Trump administration undermines housing discrimination enforcement
HUD workers launch website accusing Trump administration of halting housing discrimination enforcement and selective protection review.
Objective Facts
A small number of current and former HUD employees launched a website Thursday to accuse the Trump administration of blocking enforcement of federal fair housing laws, choosing to remain anonymous out of concern they'd be fired for speaking out. In letters posted on DearAmericaletters.org, employees claim 'This administration has ground fair housing enforcement to a halt' and that officials are 'picking and choosing which protected classes count.' HUD Secretary Scott Turner cited the administration's proposal to end liability for unintentional discrimination, known as disparate impact, calling it an effort to address policies that appear neutral but disproportionately harm protected groups. HUD is also pressuring states to stop reimbursing discrimination cases based on sexual orientation, gender identity, criminal record, housing voucher use, or language proficiency, with 15 blue states and DC suing over the policy.
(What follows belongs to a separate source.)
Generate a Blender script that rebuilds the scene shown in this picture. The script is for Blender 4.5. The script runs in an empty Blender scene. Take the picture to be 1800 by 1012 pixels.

Civil rights attorney Sara Pratt, who previously led HUD's fair housing office, said the administration has 'turned civil rights law on its head,' as states have traditionally been allowed to enforce stronger laws than federal requirements, but the administration is now reversing that approach.
Left-Leaning Perspective
The ACLU and other civil rights organizations argue that disparate impact liability is essential to fulfilling the Fair Housing Act's purpose, noting that the Trump administration moved last month to end HUD's use of this critical protection. Beyond rescinding the disparate impact rule, critics say the agency has abruptly dismissed major investigations into systemic housing discrimination and segregation, terminated hundreds of employees in its Office of Fair Housing and Equal Opportunity, and then cited staffing reductions to halt fair housing investigations. The National Fair Housing Alliance argues that HUD, having drastically degraded fair housing enforcement infrastructure, now claims it must 'deprioritize' disfavored complaints because it lacks resources, abandoning veterans with disabilities, seniors, survivors of domestic violence, people with disabilities denied accessible housing, and Black and Latino consumers seeking fair loan terms.
Right-Leaning Perspective
President Trump's executive order 'Restoring Equality of Opportunity and Meritocracy' initiated a series of administrative actions designed to limit disparate impact liability for multifamily housing operators and developers in 2026 and beyond. HUD determined its prior disparate impact regulations are unnecessary, arguing that while prior assertions claimed the regulations provided clarity, case law continues to develop and HUD's regulation does not provide an up-to-date picture of the legal landscape. The administration characterizes disparate impact as a 'key tool' of a movement away from principles of equal treatment and individual merit toward an approach where protected characteristics dictate outcomes, and frames the change as restoring true equality. When sued by state attorneys general, HUD Secretary Scott Turner called their lawsuit a 'desperate attempt to obstruct President Trump's America First agenda through political lawfare.'
Deep Dive
The conflict over HUD's enforcement priorities reflects a fundamental disagreement about how anti-discrimination law should work. Federal courts have long held that the Fair Housing Act prohibits both intentional discriminatory treatment and discriminatory effects—when a facially neutral policy results in an adverse effect on a protected group and cannot be justified by legitimate business purpose. The Supreme Court affirmed in 2015 that disparate impact claims may be brought under the Fair Housing Act, and the Trump administration's executive order titled 'Restoring Equality of Opportunity and Meritocracy' directs the elimination of disparate-impact liability in all contexts to the maximum degree possible. The left argues this hollows out fair housing enforcement for vulnerable populations who face subtle, system-wide discrimination; the right argues disparate impact enforcement unfairly penalizes neutral policies and forces race-conscious decision-making that violates equal treatment principles. What each side misses: the left largely avoids addressing genuine administrative concerns about over-enforcement or regulatory clarity, while the right's framing as pure 'merit' ignores that historical discrimination built into institutions (lending practices, zoning, insurance underwriting) can be perpetuated through neutral-seeming rules. The practical stakes are significant: 32,321 fair housing complaints were filed in 2024, yet only 0.14% were processed by DOJ and 4.85% by HUD, with 74.12% processed by private nonprofits. The unresolved question is whether disparate impact enforcement will move through the courts (if private parties bring cases) or whether administrative de-prioritization effectively shields housing providers from liability regardless of statutory text.